The bill would require regulators to conduct a quantitative study of CECL's potential impact on credit availability "in consultation" with the Financial Accounting Standards Board, the independent organization that developed CECL. The study would also examine whether the standard is procyclical, or if it makes lending more difficult during times of economic stress.

The bill, titled the "Continued Encouragement for Consumer Lending Act," requires that the study be completed one year after it is signed into law.

While the study is being conducted, the bill prohibits the SEC and financial regulators from forcing financial institutions to comply with CECL.

Sen. Kevin Cramer, R-N.D. and cosponsor of the bill, said in an interview that CECL will cause more undue compliance burden on smaller community banks, especially in his rural state.

"It's my intention to not change something that doesn't need changing," Cramer said, referring to accounting standards. "Bankers, and in particular, community bankers, have told me [CECL requires] additional compliance and work that doesn't add any value; it's just more work and more costs on their end."

American Bankers Association President and CEO Rob Nichols supported the "stop and study" bill in a statement, saying that the regulators' analysis of CECL will likely turn up the same results as the trade group's own internal analysis, which found that CECL will negatively affect banks' ability to lend.

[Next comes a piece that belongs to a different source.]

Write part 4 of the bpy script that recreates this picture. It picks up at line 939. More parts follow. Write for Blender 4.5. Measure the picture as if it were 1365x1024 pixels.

"Only a rigorous quantitative impact study conducted by regulators can properly assess the effect this new standard will have on financial institutions, their customers and the broader economy," Nichols wrote. "This commonsense legislation would make that happen."

The bill, introduced by Sen. Thom Tillis, R-N.C., was expected to be released following a letter he and 14 other senators sent to Federal Reserve Chairman Jerome Powell and Federal Deposit Insurance Corp. Chair Jelena McWilliams, urging them to delay implementation of the standard until the FDIC studies it.

Following a hearing days after the letter was sent, McWilliams told S&P Global Market Intelligence that she would not be conducting a study of CECL and declined to comply with the senators' request.

The letter was signed by eight Democrats and seven Republicans and co-authored by Sen. Doug Jones, D-Ala. The bill has so far garnered five co-sponsors, all Republicans. Sen. Kyrsten Sinema, D-Ariz., told reporters days before the bill was introduced that she would strongly consider it, but she declined to pledge her support prior to its release.

Senate Banking Committee Chair Mike Crapo, R-Idaho, said in an interview before the bill was released that he was aware of it but had not decided whether he would take it to his committee for a markup, dimming the chances the bill will be voted favorably out of the Senate.

"I think there are some legitimate concerns being raised," Crapo said in an interview. "I'm not sure how exactly Congress will weigh in, it's something that our regulators will have to decide what to do."